Each was a duplicate of the last. Main Street was a line of boxes, wood and brick, laid out on the prairie, transverse to the railroad line. The numbered streets, pegged out with stakes and string, ran north-to-south; projective avenues ran east-to-west. The boxes housed a post office, a hotel, a saloon, a general store, a saddlery, a barbershop, a church, a bank, a schoolhouse and a jail. Beside the line, sites were earmarked for the grain elevator and the stockyard. With the addition of a few shacks, dotted about between the pegs and the strings, the city was done. Photographed from the right angle, with railroad workers doubling as citizens, it could be promoted as the coming place in the New West.
This part of Montana had been named long ago — by the Indians, by the U.S. Army and by the ranchers, who had raised cattle, sheep and horses here for the last forty years. But the railroad was interested only in the brilliant future that it was bringing to the country, and it scorned the past. It ignored the existing names, preferring to adorn the landscape with bright new coinages of its own — the better to commemorate the historic achievement of the Milwaukee Road in bringing twentieth-century civilization to the naked prairie.
Searching for suitably beautiful names for its new cities, the company canvased its directors and senior managers for the names they had given their daughters. The President of the railroad, Albert J. Earling, had two daughters, Isabel and May. The girls were fused to produce Ismay, which sounded modern and tripping on the tongue. The recent offspring of other Milwaukee Road officials included a Lorraine, an Edina and a Mildred.

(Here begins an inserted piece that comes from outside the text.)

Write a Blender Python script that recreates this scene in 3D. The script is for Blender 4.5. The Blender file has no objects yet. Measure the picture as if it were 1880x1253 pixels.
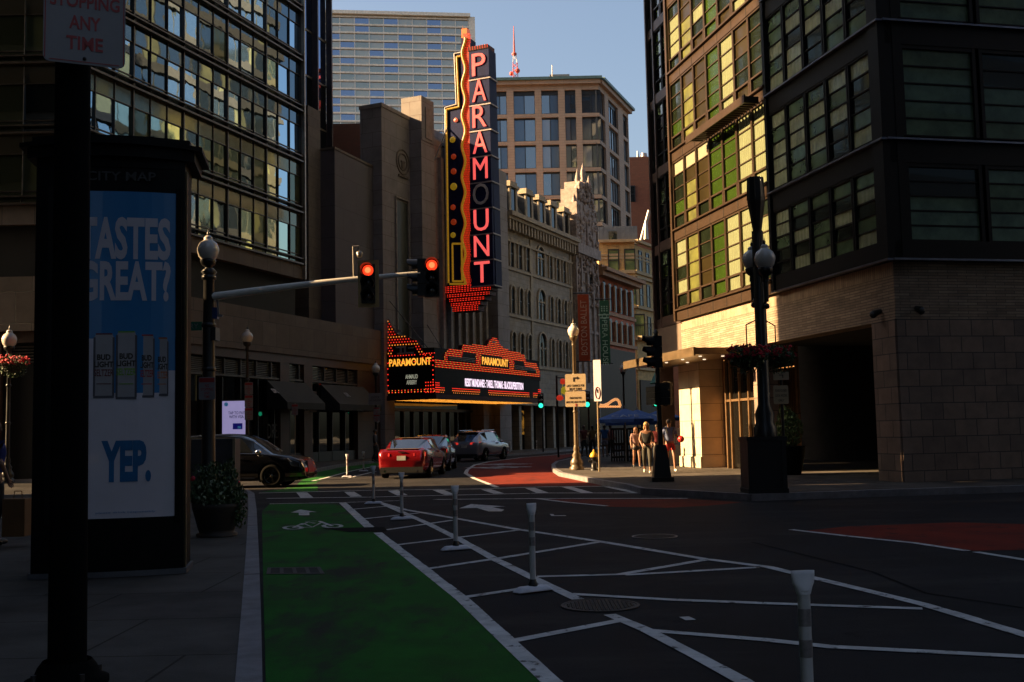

At Lorraine, the first of the Montana towns, the company dammed three springs to create a civic lake and a reliable source of water for the locomotives. Lorraine’s father must have suddenly fallen out of favor with the board, for Lorraine was Lorraine for only a few weeks before it was renamed Baker, in recognition of A. G. Baker, the chief construction engineer on the project. Edina, thirteen miles down the line, went the same way as Lorraine. There, a crew of Bulgarian workers lobbied to have the city renamed Plevna. Nineteen hundred and eight was the year of the declaration of Bulgarian independence from Turkey, and Plevna, liberated by Russian troops from its Turkish occupiers in 1877, was a name dear to Bulgarian nationalists. At Plevna, Montana, the Milwaukee Road did honor the past — but it was the obscure European past, not the American past, that received the tribute. The odd mouthful of consonants gave the place a touch of old-world class.